### Task prompt
In the data that follows, count each line holding the string "scene"; answer with the number only.

### Data lines
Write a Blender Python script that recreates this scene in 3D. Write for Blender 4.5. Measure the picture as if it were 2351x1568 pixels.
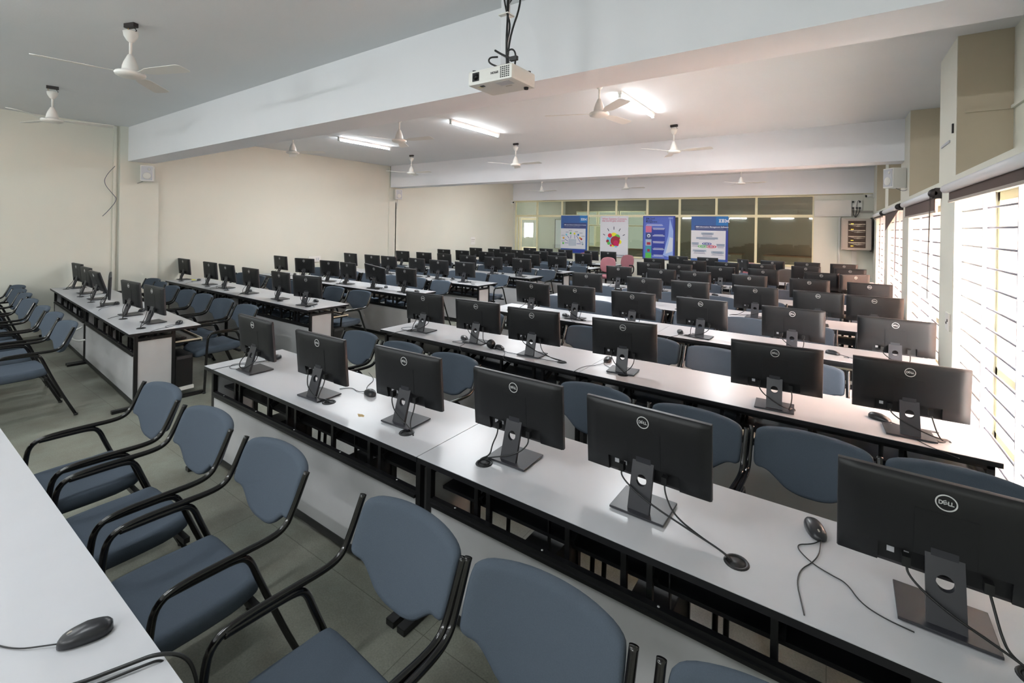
import bpy, bmesh, math, random
from mathutils import Vector, Matrix
random.seed(7)
for o in list(bpy.data.objects): bpy.data.objects.remove(o)
SC = bpy.context.scene
COL = SC.collection
PI = math.pi
R = math.radians

# ------------------------------------------------------------------ camera
cd = bpy.data.cameras.new('camera')
cam = bpy.data.objects.new('camera', cd); COL.objects.link(cam)
cam.matrix_world = Matrix.Translation((0, 0, 1.8632)) @ Matrix.Rotation(R(34.9178), 4, 'Z') @ Matrix.Rotation(R(90), 4, 'X') @ Matrix.Rotation(R(0.9414), 4, 'Z')
cd.sensor_fit = 'HORIZONTAL'; cd.sensor_width = 36.0
cd.lens = 1057.02 / 2351 * 36.0
cd.shift_y = -(784 - 519.34) / 2351
cd.clip_start = 0.02; cd.clip_end = 200
SC.camera = cam

# ------------------------------------------------------------------ world, exposure
w = bpy.data.worlds.new('sky'); SC.world = w; w.use_nodes = True
bg = w.node_tree.nodes['Background']
bg.inputs[0].default_value = (0.95, 0.97, 1.0, 1); bg.inputs[1].default_value = 22.0
SC.view_settings.view_transform = 'Standard'; SC.view_settings.look = 'None'
SC.view_settings.exposure = 1.42; SC.view_settings.gamma = 1.0
SC.view_settings.use_curve_mapping = False
TUBE_POWER = 22.0
TUBE_GLOW = 22.0

# ------------------------------------------------------------------ materials
def s2l(c):
    c = c / 255.0
    return c / 12.92 if c <= 0.04045 else ((c + 0.055) / 1.055) ** 2.4
def rgb(r, g, b): return (s2l(r), s2l(g), s2l(b), 1)
def mat(name, col, rough=0.6, metal=0.0, spec=0.5, noise=0.0, nscale=20.0, bump=0.0, bscale=200.0, detail=3.0, emit=None, es=0.0, coat=0.0):
    m = bpy.data.materials.new(name); m.use_nodes = True
    nt = m.node_tree; b = nt.nodes['Principled BSDF']
    b.inputs['Base Color'].default_value = col; b.inputs['Roughness'].default_value = rough
    b.inputs['Metallic'].default_value = metal; b.inputs['Specular IOR Level'].default_value = spec
    if coat: b.inputs['Coat Weight'].default_value = coat; b.inputs['Coat Roughness'].default_value = 0.15
    if emit: b.inputs['Emission Color'].default_value = emit; b.inputs['Emission Strength'].default_value = es
    if noise or bump:
        tc = nt.nodes.new('ShaderNodeTexCoord')
        if noise:
            n = nt.nodes.new('ShaderNodeTexNoise'); n.inputs['Scale'].default_value = nscale; n.inputs['Detail'].default_value = detail
            nt.links.new(tc.outputs['Object'], n.inputs['Vector'])
            mx = nt.nodes.new('ShaderNodeMix'); mx.data_type = 'RGBA'
            mx.inputs[6].default_value = tuple(max(0, c * (1 - noise)) for c in col[:3]) + (1,)
            mx.inputs[7].default_value = tuple(min(1, c * (1 + noise)) for c in col[:3]) + (1,)
            nt.links.new(n.outputs['Fac'], mx.inputs[0]); nt.links.new(mx.outputs[2], b.inputs['Base Color'])
        if bump:
            n2 = nt.nodes.new('ShaderNodeTexNoise'); n2.inputs['Scale'].default_value = bscale; n2.inputs['Detail'].default_value = 4
            nt.links.new(tc.outputs['Object'], n2.inputs['Vector'])
            bp = nt.nodes.new('ShaderNodeBump'); bp.inputs['Strength'].default_value = bump; bp.inputs['Distance'].default_value = 0.002
            nt.links.new(n2.outputs['Fac'], bp.inputs['Height']); nt.links.new(bp.outputs[0], b.inputs['Normal'])
    return m
def emis(name, col, s):
    m = bpy.data.materials.new(name); m.use_nodes = True; nt = m.node_tree
    nt.nodes.remove(nt.nodes['Principled BSDF'])
    e = nt.nodes.new('ShaderNodeEmission'); e.inputs[0].default_value = col; e.inputs[1].default_value = s
    nt.links.new(e.outputs[0], nt.nodes['Material Output'].inputs[0]); return m
def glass(name, tint, refl=0.08, rough=0.02):
    m = bpy.data.materials.new(name); m.use_nodes = True; nt = m.node_tree
    nt.nodes.remove(nt.nodes['Principled BSDF'])
    t = nt.nodes.new('ShaderNodeBsdfTransparent'); t.inputs[0].default_value = tint
    g = nt.nodes.new('ShaderNodeBsdfGlossy'); g.inputs['Roughness'].default_value = rough
    lw = nt.nodes.new('ShaderNodeLayerWeight'); lw.inputs[0].default_value = 0.25
    mp = nt.nodes.new('ShaderNodeMath'); mp.operation = 'MULTIPLY_ADD'; mp.inputs[1].default_value = 0.5; mp.inputs[2].default_value = refl
    x = nt.nodes.new('ShaderNodeMixShader')
    nt.links.new(lw.outputs['Fresnel'], mp.inputs[0]); nt.links.new(mp.outputs[0], x.inputs[0])
    nt.links.new(t.outputs[0], x.inputs[1]); nt.links.new(g.outputs[0], x.inputs[2])
    nt.links.new(x.outputs[0], nt.nodes['Material Output'].inputs[0]); return m

M = {}
M['wall'] = mat('cream_paint', rgb(216, 216, 204), 0.75, noise=0.03, nscale=1.5, bump=0.15, bscale=60)
M['ceil'] = mat('white_ceiling_paint', rgb(226, 229, 231), 0.8, noise=0.03, nscale=1.2, bump=0.35, bscale=45)
M['beam'] = mat('white_beam_paint', rgb(238, 240, 244), 0.75, noise=0.025, nscale=1.8, bump=0.15, bscale=50)
M['tan'] = mat('tan_paint', rgb(205, 193, 170), 0.8, noise=0.03, nscale=3)
M['cream'] = mat('cream_enamel_frame', rgb(222, 216, 180), 0.45)
M['white_laminate'] = mat('white_laminate', rgb(188, 189, 193), 0.30, noise=0.035, nscale=7, detail=5, bump=0.06, bscale=90)
M['panel_laminate'] = mat('worn_white_laminate_panel', rgb(186, 186, 187), 0.5, noise=0.07, nscale=6, detail=6)
M['black_edge'] = mat('black_edge_band', rgb(24, 24, 27), 0.4)
M['black_metal'] = mat('black_painted_steel', rgb(18, 18, 20), 0.38)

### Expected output
2